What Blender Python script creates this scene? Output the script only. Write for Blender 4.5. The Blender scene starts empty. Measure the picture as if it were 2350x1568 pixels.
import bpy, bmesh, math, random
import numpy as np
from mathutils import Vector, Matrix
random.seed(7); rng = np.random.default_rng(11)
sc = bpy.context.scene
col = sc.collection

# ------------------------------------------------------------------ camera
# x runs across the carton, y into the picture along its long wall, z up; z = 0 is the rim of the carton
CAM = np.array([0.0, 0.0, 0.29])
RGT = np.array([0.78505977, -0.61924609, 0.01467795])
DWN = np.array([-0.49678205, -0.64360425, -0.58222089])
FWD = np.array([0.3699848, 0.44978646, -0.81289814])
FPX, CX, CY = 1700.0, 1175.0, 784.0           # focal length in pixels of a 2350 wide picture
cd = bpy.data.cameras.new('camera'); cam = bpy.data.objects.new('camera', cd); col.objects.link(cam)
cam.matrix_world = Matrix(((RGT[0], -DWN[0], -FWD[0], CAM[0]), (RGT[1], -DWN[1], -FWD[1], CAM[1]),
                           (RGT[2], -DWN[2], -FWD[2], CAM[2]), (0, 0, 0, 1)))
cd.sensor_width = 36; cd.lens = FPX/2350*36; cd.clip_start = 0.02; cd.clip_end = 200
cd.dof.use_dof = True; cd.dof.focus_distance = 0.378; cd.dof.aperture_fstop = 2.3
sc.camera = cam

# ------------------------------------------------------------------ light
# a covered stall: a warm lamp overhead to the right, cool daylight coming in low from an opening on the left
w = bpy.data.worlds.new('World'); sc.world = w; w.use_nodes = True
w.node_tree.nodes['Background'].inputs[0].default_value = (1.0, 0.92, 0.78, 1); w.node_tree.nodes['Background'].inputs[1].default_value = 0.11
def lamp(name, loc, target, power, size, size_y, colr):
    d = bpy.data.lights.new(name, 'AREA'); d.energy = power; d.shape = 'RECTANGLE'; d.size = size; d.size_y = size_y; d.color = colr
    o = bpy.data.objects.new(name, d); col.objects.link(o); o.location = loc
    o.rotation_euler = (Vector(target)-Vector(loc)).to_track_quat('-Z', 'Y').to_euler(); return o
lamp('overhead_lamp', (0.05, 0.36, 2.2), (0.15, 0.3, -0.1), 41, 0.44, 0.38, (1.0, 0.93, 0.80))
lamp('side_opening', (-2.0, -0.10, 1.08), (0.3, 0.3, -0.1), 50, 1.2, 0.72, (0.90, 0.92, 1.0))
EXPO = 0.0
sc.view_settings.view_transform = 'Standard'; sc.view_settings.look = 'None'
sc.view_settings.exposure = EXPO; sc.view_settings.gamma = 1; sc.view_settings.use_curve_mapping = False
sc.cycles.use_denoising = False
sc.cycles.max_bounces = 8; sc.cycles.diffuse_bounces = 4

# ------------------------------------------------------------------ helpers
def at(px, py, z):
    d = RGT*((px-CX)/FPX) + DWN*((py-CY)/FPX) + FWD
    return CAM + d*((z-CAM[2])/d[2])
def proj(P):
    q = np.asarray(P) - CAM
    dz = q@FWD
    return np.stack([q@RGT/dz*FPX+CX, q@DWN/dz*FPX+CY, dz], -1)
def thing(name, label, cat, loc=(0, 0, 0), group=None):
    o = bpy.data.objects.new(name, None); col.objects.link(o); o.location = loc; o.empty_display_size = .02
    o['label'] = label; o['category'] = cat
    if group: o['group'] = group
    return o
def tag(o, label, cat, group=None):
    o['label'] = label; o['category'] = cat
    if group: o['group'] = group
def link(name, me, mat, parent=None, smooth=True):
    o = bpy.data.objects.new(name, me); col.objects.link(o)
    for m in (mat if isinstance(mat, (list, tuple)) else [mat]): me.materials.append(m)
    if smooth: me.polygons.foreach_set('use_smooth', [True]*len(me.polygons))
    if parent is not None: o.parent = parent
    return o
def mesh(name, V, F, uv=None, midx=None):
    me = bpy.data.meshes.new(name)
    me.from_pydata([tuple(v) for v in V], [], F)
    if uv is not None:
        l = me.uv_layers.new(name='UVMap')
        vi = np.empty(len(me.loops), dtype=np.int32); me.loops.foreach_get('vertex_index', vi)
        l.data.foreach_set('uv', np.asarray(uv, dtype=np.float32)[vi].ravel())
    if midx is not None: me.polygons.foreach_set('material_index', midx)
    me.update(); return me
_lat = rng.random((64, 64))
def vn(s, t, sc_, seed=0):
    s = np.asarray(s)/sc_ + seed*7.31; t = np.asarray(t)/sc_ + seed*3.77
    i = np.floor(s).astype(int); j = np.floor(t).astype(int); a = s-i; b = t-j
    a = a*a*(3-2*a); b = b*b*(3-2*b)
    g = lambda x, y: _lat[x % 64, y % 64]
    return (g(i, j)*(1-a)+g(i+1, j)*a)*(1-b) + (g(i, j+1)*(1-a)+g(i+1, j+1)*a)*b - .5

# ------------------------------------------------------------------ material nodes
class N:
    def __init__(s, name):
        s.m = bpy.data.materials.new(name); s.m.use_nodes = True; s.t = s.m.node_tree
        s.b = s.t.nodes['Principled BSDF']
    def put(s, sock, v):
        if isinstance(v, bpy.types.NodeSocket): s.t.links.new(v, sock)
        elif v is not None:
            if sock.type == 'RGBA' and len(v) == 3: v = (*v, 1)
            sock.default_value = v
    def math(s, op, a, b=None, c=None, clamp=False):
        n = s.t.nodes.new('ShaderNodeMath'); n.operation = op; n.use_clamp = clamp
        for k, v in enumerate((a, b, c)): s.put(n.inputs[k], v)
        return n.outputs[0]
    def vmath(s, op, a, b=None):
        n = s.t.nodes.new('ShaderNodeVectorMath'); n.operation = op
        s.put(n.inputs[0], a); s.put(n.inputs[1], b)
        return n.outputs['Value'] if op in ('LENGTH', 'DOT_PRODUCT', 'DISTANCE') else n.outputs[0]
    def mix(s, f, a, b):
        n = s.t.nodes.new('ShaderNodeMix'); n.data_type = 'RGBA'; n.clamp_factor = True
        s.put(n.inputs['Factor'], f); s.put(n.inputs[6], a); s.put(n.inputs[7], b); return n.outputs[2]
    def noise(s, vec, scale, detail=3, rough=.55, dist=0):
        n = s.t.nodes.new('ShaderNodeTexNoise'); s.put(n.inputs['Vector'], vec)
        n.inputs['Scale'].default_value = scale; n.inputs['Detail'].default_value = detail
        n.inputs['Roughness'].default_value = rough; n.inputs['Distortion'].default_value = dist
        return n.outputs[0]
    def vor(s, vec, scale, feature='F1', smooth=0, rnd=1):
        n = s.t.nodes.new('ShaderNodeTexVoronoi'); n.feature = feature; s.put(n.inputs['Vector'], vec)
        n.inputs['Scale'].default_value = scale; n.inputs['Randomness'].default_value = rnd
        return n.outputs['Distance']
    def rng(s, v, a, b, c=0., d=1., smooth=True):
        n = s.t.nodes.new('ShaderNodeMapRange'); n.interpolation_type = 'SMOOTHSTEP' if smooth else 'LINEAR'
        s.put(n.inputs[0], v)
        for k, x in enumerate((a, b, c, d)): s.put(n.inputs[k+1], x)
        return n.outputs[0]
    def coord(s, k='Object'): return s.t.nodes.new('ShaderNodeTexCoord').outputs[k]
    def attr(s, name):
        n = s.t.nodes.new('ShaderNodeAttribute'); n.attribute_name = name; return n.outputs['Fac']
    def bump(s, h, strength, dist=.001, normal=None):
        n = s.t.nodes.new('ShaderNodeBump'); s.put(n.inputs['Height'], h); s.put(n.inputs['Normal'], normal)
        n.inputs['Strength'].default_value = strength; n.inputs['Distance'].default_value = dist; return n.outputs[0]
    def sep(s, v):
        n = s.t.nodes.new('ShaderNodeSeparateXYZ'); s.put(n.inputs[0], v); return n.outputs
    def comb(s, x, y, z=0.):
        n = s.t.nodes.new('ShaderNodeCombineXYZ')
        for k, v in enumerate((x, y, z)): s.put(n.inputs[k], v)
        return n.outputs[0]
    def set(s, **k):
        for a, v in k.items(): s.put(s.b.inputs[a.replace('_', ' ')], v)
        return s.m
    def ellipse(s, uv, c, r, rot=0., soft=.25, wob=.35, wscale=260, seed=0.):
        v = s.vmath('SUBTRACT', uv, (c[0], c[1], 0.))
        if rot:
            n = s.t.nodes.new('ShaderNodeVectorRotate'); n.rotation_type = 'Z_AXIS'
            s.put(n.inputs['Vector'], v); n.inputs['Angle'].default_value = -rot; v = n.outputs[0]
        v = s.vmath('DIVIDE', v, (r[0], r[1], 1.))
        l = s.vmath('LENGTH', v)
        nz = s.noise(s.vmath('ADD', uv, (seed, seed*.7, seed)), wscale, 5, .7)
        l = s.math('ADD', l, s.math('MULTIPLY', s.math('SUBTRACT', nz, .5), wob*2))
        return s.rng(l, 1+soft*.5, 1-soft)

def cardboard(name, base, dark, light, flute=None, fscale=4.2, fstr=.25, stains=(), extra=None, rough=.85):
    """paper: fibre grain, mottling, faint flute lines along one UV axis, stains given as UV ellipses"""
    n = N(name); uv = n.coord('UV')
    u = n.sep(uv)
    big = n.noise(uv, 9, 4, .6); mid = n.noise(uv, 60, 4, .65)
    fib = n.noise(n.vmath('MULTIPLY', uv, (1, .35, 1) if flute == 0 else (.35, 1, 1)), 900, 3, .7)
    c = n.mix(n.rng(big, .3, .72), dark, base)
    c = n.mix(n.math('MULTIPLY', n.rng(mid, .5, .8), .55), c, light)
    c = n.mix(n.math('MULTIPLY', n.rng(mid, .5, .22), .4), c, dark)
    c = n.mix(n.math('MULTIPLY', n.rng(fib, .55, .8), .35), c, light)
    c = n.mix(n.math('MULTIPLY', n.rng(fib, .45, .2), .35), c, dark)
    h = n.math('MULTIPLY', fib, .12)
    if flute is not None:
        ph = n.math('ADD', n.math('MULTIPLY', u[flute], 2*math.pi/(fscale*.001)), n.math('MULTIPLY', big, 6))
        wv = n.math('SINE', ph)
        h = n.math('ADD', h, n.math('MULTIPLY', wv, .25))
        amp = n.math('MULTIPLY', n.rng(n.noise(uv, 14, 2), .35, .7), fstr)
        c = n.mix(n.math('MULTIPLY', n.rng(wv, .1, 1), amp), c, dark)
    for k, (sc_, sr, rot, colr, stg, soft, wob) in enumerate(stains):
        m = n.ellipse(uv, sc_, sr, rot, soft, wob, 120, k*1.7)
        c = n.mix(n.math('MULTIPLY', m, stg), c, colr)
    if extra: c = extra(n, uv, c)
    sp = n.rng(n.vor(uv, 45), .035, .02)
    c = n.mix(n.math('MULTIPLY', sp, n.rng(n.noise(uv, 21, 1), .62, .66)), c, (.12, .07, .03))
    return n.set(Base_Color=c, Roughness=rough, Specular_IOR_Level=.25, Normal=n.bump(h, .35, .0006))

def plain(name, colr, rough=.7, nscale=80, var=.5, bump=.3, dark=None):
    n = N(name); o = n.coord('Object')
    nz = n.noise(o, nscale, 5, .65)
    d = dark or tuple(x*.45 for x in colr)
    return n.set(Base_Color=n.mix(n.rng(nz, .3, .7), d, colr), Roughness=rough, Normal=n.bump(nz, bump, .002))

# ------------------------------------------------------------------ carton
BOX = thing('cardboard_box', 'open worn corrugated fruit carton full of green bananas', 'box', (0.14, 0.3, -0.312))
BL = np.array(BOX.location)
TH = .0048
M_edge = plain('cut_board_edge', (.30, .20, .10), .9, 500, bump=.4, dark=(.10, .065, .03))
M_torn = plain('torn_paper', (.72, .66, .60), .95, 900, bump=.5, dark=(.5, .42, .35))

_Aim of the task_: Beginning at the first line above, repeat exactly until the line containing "sc.camera = cam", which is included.

_Written answer_:
What Blender Python script creates this scene? Output the script only. Write for Blender 4.5. The Blender scene starts empty. Measure the picture as if it were 2350x1568 pixels.
import bpy, bmesh, math, random
import numpy as np
from mathutils import Vector, Matrix
random.seed(7); rng = np.random.default_rng(11)
sc = bpy.context.scene
col = sc.collection

# ------------------------------------------------------------------ camera
# x runs across the carton, y into the picture along its long wall, z up; z = 0 is the rim of the carton
CAM = np.array([0.0, 0.0, 0.29])
RGT = np.array([0.78505977, -0.61924609, 0.01467795])
DWN = np.array([-0.49678205, -0.64360425, -0.58222089])
FWD = np.array([0.3699848, 0.44978646, -0.81289814])
FPX, CX, CY = 1700.0, 1175.0, 784.0           # focal length in pixels of a 2350 wide picture
cd = bpy.data.cameras.new('camera'); cam = bpy.data.objects.new('camera', cd); col.objects.link(cam)
cam.matrix_world = Matrix(((RGT[0], -DWN[0], -FWD[0], CAM[0]), (RGT[1], -DWN[1], -FWD[1], CAM[1]),
                           (RGT[2], -DWN[2], -FWD[2], CAM[2]), (0, 0, 0, 1)))
cd.sensor_width = 36; cd.lens = FPX/2350*36; cd.clip_start = 0.02; cd.clip_end = 200
cd.dof.use_dof = True; cd.dof.focus_distance = 0.378; cd.dof.aperture_fstop = 2.3
sc.camera = cam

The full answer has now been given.